Olhando para trás, para os momentos positivos, encontra um título mais especial? «Especiais tenho muitos e por vários motivos, como o campeonato do Mundo conquistado em Espinho, na nossa casa, a conquista do Europeu também esse ano em casa… Tudo o que seja conquistado perante os nossos adeptos, é algo que nos marca mais. Mas, tendo em conta toda a minha história no Braga, tenho de por também no topo estas últimas conquistas que têm marcado a historia da modalidade. Não só pelo facto de ter sido a primeira equipa portuguesa a conseguir, mas sermos a primeira equipa mundial a ter um palmarés deste género», aponta Bruno Torres.

E o que lhe falta ainda ganhar? «Falta o que houver para ganhar», aponta o jogador com ambição, lembrando que uma taça que nunca conquistou foi a Intercontinental de Seleções.

Bruno Torres falou ainda sobre o que ainda há para fazer na modalidade em Portugal, dizendo que seria importante «existirem estádios cobertos para se poder jogar o ano todo.»
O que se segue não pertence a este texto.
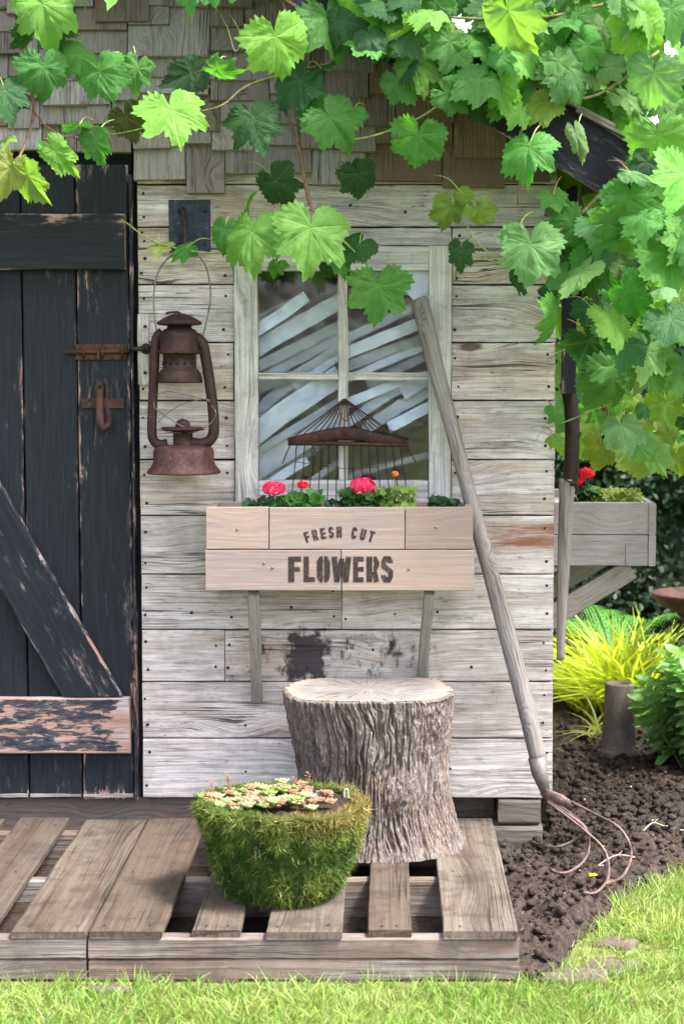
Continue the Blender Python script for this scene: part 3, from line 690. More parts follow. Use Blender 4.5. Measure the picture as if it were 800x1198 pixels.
# ================================================================== LANTERN and its hook
hk = thing('hook_plate', 'blue-black iron hook plate screwed to the wall above the lantern', 'hook', W(225, 265, -.005))
h = MB(); h.bx(X(201), X(249), -.007, -.003, Z(295), Z(234), 'z', seg=.006, jit=.0003, ch=.001); h.build('plate', M['iron'], hk)
h = MB(); hp = [W(214, 250, -.008), W(214, 246, -.018), W(215, 249, -.034), W(216, 262, -.055), W(217, 282, -.074), W(217, 292, -.088), W(217, 296, -.098), W(217, 290, -.108)]
h.tube(hp, [.009, .0085, .007, .006, .0055, .005, .0045, .003], 8); h.build('hook', M['blackiron'], hk)
for px, py in ((209, 247), (240, 247), (209, 285), (240, 285)):
    h = MB(); h.lathe([(.0001, 0), (.0045, 0), (.004, .002), (.0001, .003)], W(px, py, -.0075), 10, ax=Matrix.Rotation(R(90), 3, 'X')); h.build('screw', M['blackiron'], hk)
LY = -.10
lan = thing('oil_lantern', 'rusty brown oil lantern without its glass, hanging on the wall beside the door', 'lantern', W(214, 553, LY))
ls = (W(315, 400, LY) - W(215, 400, LY)).length / 100
def LX(px): return W(px, 450, LY)
def lc(px, py): return W(px, py, LY)
def prof(cxp, rows_):  # rows_: (radius px, y px) top to bottom -> lathe around vertical axis
    c = lc(cxp, rows_[0][1]); return [(max(r, .05) * ls, lc(cxp, y).z - c.z) for r, y in rows_][::-1], c
def lathe_px(m, cxp, rows_, n=36): p, c = prof(cxp, rows_); m.lathe(p, c, n)
m = MB()
lathe_px(m, 210, [(.1, 366.5), (6, 366.8), (12, 369), (20, 373), (26, 377), (26.5, 379), (24, 380.5), (18, 381), (.1, 380.8)])
m.tube([lc(194, 367), lc(198, 365.5), lc(208, 365), lc(212, 367)], .0028, 6)
m.build('cap', M['lantern'], lan)
m = MB()
lathe_px(m, 210, [(14, 380), (14.5, 384), (17, 385), (20, 387), (22.5, 391), (23, 396), (23, 408), (24, 410), (26.5, 411.2), (26.8, 413), (25, 414), (19.5, 414.5), (19.5, 431), (21, 432), (23, 434), (26, 441), (27, 446), (26.5, 448), (.1, 447.5)])
m.build('hood', M['lantern'], lan)
m = MB()
for k in range(14):
    a = 2 * math.pi * k / 14; c = lc(210, 425); r = 19.6 * ls
    m.lathe([(.0001, 0), (.0036, 0), (.0036, .0008), (.0001, .0008)], (c.x + r * math.sin(a), c.y - r * math.cos(a), c.z), 8, ax=Matrix.Rotation(a, 3, 'Z') @ Matrix.Rotation(R(90), 3, 'X'))
m.build('vent_hole', M['black'], lan)
def tubeside(s):
    m = MB()
    if s < 0: P = [(190, 388), (184, 394), (182, 404), (181, 425), (180, 448), (178.5, 480), (178, 505), (180, 515), (186, 520), (196, 519)]
    else: P = [(226, 394), (233, 397), (238, 404), (241, 420), (245, 445), (249, 475), (250.5, 500), (249, 510), (243, 517), (232, 519), (222, 517)]
    pts = [lc(*p) for p in P]
    # smooth
    Q = []
    for i in range(len(pts) - 1):
        p0, p1, p2, p3 = pts[max(i - 1, 0)], pts[i], pts[i + 1], pts[min(i + 2, len(pts) - 1)]
        for t in (0, .25, .5, .75):
            Q.append(.5 * ((2 * p1) + (-p0 + p2) * t + (2 * p0 - 5 * p1 + 4 * p2 - p3) * t * t + (-p0 + 3 * p1 - 3 * p2 + p3) * t ** 3))
    Q.append(pts[-1]); m.tube(Q, 5.6 * ls if s < 0 else 6.3 * ls, 12); m.build('side_tube', M['lantern'], lan)
tubeside(-1); tubeside(1)
m = MB()
lathe_px(m, 214, [(.1, 490), (5, 491), (8, 494), (9, 499), (24, 499.5), (25.5, 501), (25, 503), (14, 504.5), (11.5, 506), (11.5, 521), (14, 524), (.1, 524)]); m.build('burner', M['lantern'], lan)
m = MB(); lathe_px(m, 215, [(9, 520), (28, 521.5), (34, 524), (35.5, 528), (36, 541), (38, 545), (43, 551), (43.5, 553), (42, 554), (.1, 553)]); m.build('fuel_tank', M['lantern_base'], lan)
m = MB()
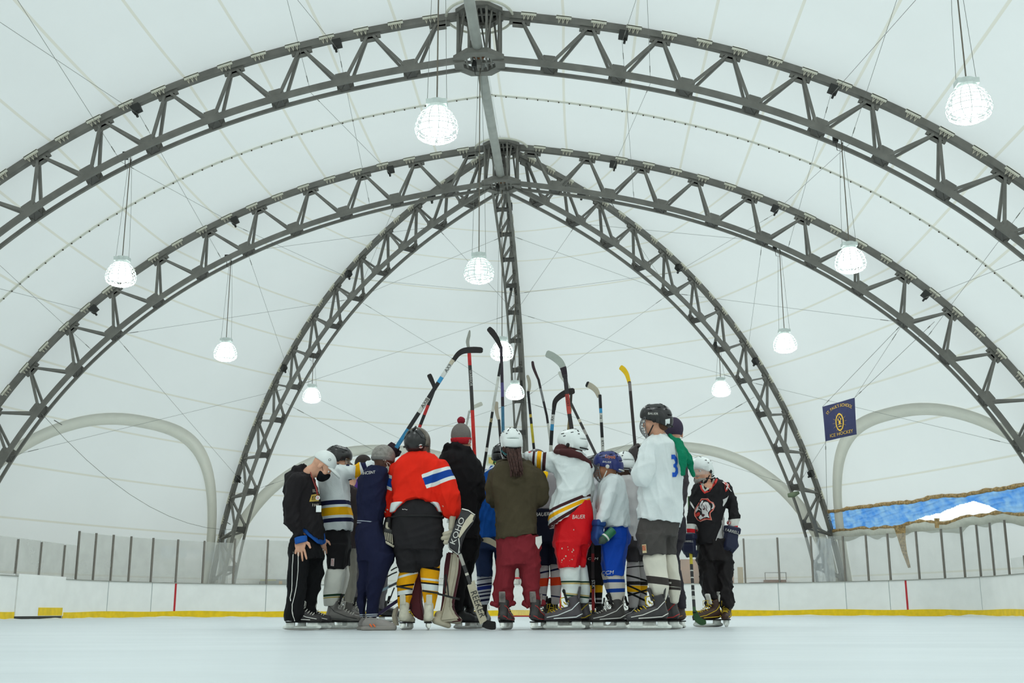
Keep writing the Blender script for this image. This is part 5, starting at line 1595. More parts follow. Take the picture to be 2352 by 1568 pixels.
def sneaker(p, heel, yaw, m, sc=1., dy=0.):
    g = p.P(heel[0], heel[1], dy); g.z = .013
    d = Vector((math.sin(R(yaw)), math.cos(R(yaw)), 0)); l = Vector((d.y, -d.x, 0)); M = Matrix((l, d, Vector((0, 0, 1)))).transposed(); z = sc
    Q = lambda a, b, c_: g + M @ (Vector((a, b, c_)) * z)
    s = Sdf(.02); s.cap(Q(0, .035, .05), Q(0, .2, .042), .042 * z, .04 * z); s.cap(Q(0, .2, .04), Q(0, .255, .034), .04 * z, .032 * z); s.cap(Q(0, .05, .06), Q(0, .07, .115), .042 * z, .04 * z); s.cap(Q(0, .1, .07), Q(0, .16, .055), .04 * z, .036 * z)
    s.cut(Q(0, 0, .022), (0, 0, -1)); s.cut(Q(0, .07, .135), M @ Vector((0, .3, 1)), .004)
    sh = p.add('sneaker', s, m, .007)
    s = Sdf(.012); s.cap(Q(0, .03, .022), Q(0, .2, .02), .05 * z, .048 * z); s.cap(Q(0, .2, .02), Q(0, .262, .024), .047 * z, .038 * z); s.cut(Q(0, 0, .034), M @ Vector((0, -.03, 1))); s.cut(Q(0, 0, 0), (0, 0, -1))
    p.add('rubber_sole', s, mat('grey_sole', srgb(140, 134, 128), .7), .007, parent=sh)
    mb = MB()
    for i in range(5): mb.tube([Q(-.026, .115 + .022 * i, .1 - .012 * i), Q(0, .12 + .022 * i, .114 - .012 * i), Q(.026, .115 + .022 * i, .1 - .012 * i)], .003, 5)
    mb.build('lace', M_LACE_W, sh)
    for b in (.06, .09):
        mb = MB(); mb.bar(Q(.052, b, .055), Q(.051, b + .02, .03), .004, .012); mb.build('orange_flash', mat('orange_flash', srgb(226, 112, 62), .6), sh)
    return sh
gs = mat('grey_suede', srgb(142, 136, 132), .8, noise_amt=.12)
sneaker(C, (833, 1447), 80, gs, .98, -.1)
sneaker(C, (824, 1447), 62, gs, .92, .14)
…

«Se houvesse uma competição de dez ou oito meses, haveria condições para os clubes investirem de maneira a que os atletas jogassem só futebol de praia e vivessem disso. Enquanto não houver condições que permitam haver formação, treino em pleno inverno, dificilmente se irá atingir esses patamares. É uma modalidade fantástica. Bonita demais, espetacular, emocionante e, sendo bem praticada, capta multidões», remata.